Problem to work on » Retype word for word the first line of the listing and each line after it up to the line with "struct('trim_2', b, M_JAMB, 'pale", with the pictures taken out.

Information provided »

[START]

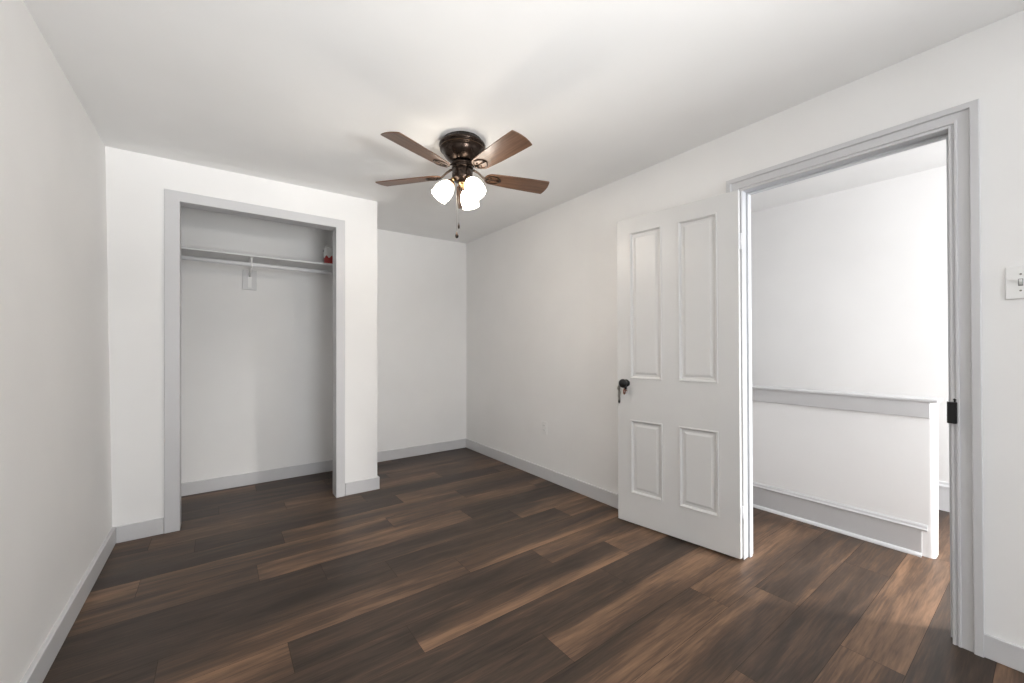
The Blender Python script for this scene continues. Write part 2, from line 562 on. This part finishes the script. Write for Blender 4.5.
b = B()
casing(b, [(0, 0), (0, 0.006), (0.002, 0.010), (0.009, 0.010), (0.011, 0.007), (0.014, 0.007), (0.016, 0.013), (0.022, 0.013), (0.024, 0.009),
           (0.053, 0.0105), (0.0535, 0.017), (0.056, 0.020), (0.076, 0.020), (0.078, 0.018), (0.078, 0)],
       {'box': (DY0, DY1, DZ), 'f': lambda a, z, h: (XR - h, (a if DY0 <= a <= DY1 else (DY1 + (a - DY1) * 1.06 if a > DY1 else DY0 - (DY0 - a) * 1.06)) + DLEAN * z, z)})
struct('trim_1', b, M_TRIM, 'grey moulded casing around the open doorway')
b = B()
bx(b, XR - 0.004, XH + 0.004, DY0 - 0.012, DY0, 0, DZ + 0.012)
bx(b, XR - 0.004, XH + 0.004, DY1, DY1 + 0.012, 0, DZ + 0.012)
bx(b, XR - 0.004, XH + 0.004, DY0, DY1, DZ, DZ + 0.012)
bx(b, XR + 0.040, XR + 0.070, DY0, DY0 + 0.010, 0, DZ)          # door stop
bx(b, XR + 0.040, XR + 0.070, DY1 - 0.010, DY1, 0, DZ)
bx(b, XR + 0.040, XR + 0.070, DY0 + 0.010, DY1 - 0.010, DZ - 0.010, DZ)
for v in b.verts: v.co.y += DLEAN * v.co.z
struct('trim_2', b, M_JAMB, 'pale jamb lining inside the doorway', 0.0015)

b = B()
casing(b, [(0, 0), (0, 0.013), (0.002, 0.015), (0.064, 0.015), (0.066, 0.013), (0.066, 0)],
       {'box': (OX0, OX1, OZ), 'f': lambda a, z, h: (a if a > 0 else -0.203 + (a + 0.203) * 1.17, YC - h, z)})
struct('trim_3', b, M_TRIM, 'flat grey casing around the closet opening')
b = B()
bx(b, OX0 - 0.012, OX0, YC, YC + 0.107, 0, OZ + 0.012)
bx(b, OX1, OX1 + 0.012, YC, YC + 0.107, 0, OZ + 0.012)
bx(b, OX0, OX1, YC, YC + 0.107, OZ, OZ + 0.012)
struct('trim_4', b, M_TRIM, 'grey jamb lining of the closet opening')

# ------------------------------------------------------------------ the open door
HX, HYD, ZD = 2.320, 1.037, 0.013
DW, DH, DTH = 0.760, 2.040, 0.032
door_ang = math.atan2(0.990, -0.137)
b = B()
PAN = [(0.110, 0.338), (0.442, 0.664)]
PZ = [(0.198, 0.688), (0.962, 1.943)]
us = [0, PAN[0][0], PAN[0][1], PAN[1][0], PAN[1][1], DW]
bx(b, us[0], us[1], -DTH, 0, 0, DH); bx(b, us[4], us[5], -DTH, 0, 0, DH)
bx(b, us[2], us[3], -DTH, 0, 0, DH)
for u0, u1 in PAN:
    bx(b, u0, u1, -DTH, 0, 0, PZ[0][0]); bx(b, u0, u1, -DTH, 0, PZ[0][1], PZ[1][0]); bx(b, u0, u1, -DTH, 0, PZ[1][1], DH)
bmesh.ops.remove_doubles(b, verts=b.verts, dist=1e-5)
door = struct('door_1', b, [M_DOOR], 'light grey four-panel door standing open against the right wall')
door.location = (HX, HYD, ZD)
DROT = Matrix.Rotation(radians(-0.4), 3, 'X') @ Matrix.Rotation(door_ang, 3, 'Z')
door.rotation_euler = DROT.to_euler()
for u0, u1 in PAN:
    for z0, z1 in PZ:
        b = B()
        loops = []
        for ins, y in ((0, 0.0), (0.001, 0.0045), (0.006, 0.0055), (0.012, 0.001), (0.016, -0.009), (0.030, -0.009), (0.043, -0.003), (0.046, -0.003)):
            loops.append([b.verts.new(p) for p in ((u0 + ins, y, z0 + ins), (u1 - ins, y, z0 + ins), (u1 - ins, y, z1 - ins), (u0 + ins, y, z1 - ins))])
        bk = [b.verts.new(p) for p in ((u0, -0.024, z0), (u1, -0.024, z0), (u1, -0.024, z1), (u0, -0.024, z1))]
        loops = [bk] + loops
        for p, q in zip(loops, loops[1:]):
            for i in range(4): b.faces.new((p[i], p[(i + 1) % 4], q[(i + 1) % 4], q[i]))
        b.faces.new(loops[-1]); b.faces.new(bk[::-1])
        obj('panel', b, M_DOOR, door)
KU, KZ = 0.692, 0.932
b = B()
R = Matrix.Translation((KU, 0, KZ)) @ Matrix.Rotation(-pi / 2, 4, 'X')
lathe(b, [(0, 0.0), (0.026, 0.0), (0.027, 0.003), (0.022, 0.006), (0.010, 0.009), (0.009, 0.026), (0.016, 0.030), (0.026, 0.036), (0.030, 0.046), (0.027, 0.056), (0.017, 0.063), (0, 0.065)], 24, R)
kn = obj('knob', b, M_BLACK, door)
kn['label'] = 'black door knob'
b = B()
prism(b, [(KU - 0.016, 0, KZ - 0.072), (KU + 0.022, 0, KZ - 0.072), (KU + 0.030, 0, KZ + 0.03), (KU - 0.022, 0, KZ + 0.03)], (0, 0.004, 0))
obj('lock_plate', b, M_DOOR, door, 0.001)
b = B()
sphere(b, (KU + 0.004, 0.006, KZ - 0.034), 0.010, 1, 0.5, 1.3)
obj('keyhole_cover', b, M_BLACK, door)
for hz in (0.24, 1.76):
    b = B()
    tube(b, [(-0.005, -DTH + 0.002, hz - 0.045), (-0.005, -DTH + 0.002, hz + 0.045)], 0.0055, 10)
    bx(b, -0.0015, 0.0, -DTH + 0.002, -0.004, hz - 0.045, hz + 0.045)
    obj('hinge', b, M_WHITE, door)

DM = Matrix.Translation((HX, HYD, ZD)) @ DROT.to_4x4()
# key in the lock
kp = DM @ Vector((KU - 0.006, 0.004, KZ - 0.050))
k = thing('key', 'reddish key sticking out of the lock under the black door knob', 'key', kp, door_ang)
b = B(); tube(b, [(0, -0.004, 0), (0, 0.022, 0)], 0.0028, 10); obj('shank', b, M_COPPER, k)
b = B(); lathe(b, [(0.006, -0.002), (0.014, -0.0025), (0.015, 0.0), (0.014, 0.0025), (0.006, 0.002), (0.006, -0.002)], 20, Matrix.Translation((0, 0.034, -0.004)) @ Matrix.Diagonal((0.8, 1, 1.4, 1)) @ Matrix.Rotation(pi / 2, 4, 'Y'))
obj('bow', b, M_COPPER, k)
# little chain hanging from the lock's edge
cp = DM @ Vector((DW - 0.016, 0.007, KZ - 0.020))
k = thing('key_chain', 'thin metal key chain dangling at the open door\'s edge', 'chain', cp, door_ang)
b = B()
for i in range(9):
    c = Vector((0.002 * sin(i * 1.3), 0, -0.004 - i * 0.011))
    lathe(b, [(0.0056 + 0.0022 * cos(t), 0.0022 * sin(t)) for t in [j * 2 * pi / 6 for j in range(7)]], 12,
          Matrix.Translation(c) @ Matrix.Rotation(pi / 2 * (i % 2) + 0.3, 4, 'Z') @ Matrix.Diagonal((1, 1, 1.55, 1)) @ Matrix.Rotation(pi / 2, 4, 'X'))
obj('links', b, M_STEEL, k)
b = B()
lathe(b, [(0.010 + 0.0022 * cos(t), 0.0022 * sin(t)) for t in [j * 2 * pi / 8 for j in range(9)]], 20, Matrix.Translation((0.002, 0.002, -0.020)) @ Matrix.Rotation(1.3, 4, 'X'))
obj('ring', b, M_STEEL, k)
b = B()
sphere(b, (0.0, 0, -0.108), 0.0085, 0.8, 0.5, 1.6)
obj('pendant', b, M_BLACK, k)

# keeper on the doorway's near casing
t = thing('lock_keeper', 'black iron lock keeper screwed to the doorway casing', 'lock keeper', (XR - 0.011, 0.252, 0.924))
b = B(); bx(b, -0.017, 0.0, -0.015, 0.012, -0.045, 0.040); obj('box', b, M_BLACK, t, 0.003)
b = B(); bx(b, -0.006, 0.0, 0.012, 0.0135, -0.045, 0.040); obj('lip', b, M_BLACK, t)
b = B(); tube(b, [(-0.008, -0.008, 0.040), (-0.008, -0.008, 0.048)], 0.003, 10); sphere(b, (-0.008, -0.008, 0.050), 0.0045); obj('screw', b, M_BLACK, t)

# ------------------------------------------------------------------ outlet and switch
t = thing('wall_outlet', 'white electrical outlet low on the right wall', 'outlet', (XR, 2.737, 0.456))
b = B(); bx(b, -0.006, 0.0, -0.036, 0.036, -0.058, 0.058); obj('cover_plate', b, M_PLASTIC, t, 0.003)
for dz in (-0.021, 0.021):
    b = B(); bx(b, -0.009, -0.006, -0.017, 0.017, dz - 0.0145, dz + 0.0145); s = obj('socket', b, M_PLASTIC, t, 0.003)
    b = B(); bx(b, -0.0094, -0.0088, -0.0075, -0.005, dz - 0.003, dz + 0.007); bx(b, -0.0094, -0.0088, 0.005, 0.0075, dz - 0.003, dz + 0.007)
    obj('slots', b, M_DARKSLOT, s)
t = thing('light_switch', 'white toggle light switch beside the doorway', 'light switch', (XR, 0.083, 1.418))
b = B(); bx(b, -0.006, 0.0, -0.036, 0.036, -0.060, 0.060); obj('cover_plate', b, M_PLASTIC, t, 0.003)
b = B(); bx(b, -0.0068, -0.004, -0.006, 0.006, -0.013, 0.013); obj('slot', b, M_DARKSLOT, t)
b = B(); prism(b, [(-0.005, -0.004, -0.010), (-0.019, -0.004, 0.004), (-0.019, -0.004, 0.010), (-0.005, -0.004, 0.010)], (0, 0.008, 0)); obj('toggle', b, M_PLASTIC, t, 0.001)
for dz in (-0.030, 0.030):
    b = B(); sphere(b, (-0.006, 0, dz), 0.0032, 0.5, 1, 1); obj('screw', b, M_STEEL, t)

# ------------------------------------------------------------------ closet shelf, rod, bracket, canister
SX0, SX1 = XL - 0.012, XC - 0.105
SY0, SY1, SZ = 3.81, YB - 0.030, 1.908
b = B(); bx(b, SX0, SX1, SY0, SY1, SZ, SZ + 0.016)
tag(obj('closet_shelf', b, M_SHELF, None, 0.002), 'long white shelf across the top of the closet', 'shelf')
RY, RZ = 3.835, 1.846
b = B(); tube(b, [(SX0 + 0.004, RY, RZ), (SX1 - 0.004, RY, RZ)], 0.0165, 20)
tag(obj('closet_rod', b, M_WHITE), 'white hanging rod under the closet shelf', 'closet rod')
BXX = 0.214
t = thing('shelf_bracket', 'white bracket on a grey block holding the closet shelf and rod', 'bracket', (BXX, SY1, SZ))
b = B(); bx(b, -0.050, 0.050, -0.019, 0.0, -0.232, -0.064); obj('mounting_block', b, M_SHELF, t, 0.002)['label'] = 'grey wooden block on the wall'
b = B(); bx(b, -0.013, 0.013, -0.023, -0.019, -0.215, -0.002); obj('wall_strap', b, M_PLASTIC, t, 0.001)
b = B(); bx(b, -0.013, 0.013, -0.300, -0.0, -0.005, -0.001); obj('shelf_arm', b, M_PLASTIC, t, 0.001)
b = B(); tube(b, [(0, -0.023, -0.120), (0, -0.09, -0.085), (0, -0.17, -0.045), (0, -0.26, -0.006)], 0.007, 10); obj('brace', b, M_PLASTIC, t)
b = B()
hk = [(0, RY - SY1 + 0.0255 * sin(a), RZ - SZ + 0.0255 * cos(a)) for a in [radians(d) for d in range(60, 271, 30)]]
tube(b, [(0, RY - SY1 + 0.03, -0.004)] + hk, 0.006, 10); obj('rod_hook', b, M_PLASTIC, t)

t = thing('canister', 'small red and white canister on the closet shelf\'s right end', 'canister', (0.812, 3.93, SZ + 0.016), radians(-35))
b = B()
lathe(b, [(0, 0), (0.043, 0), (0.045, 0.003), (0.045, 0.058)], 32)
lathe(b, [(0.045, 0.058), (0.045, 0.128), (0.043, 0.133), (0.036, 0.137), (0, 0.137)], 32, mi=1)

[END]

Answer below »
The Blender Python script for this scene continues. Write part 2, from line 562 on. This part finishes the script. Write for Blender 4.5.
b = B()
casing(b, [(0, 0), (0, 0.006), (0.002, 0.010), (0.009, 0.010), (0.011, 0.007), (0.014, 0.007), (0.016, 0.013), (0.022, 0.013), (0.024, 0.009),
           (0.053, 0.0105), (0.0535, 0.017), (0.056, 0.020), (0.076, 0.020), (0.078, 0.018), (0.078, 0)],
       {'box': (DY0, DY1, DZ), 'f': lambda a, z, h: (XR - h, (a if DY0 <= a <= DY1 else (DY1 + (a - DY1) * 1.06 if a > DY1 else DY0 - (DY0 - a) * 1.06)) + DLEAN * z, z)})
struct('trim_1', b, M_TRIM, 'grey moulded casing around the open doorway')
b = B()
bx(b, XR - 0.004, XH + 0.004, DY0 - 0.012, DY0, 0, DZ + 0.012)
bx(b, XR - 0.004, XH + 0.004, DY1, DY1 + 0.012, 0, DZ + 0.012)
bx(b, XR - 0.004, XH + 0.004, DY0, DY1, DZ, DZ + 0.012)
bx(b, XR + 0.040, XR + 0.070, DY0, DY0 + 0.010, 0, DZ)          # door stop
bx(b, XR + 0.040, XR + 0.070, DY1 - 0.010, DY1, 0, DZ)
bx(b, XR + 0.040, XR + 0.070, DY0 + 0.010, DY1 - 0.010, DZ - 0.010, DZ)
for v in b.verts: v.co.y += DLEAN * v.co.z
struct('trim_2', b, M_JAMB, 'pale jamb lining inside the doorway', 0.0015)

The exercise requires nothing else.